There may be a tiny bit of bias there >w>
As far as Lemuel explained it to me, the Offbeatr is more to get it out there and off the ground, than to necessarily fund it’s creation. Fapp has been lem’s baby for years, now, since the short run of Lands of Luste with Gideon.
I’ve playtested it, and it provides a nice framework for those of us RPers who don’t necessarily like to plan every facet of the ‘play’ out before we start, and like a fun bit of chance and challenge – Being a bottom gets a little old when you know how it’s going to play out every time, after all.
Corbeau August 31, 2014
Thanks for the clarification! I kind of had the feeling that this was the case–re business plan, etc–but the page itself didn’t spell things out too exactingly. On the other paw, the project has a “just for fun” sort of approach. I always try to offer some comments on the project page itself, as opposed to the project. Sometimes it’s useful, sometimes I miss the mark.

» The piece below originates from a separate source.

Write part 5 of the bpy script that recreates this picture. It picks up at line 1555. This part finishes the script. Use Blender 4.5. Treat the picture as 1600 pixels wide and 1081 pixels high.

*laughs* I didn’t even think of using the game as a framework for net.rp, in that framework it might make an amusing backbone for a MUSH/MUCK world.
Thanks to the both of you for giving me something fun to write about, I look forward to my copy :)
Min September 5, 2014
Haha, I hadn’t actually thought of using it for anything more broad than small group sessions, but hell, a silly, erotic MUSH would work really well with this sort of thing.
I’m glad you’re looking forward to it, and all of us are super excited that it took off as well as it did!
Ruka November 21, 2015
I got the core rulebook and the expansion and I have to say they are very interesting! I honestly love the simple system and how for a world/rpg dedicated to fantasy sex scenes I actually am somewhat gripped by the world lore and the campaigns that come with the story! And with such a low price it didn’t hurt my budget at all! (Unlike warhammer 40k codexes or D&D books at 40 to 50 dollars a pop WTF!?)
Corbeau December 8, 2015
I did like that there was a fair bit of story along with the game :) It’s not JUST fluff, although it is, principally, fluff. This was a fun one to review and to see their progression as a business.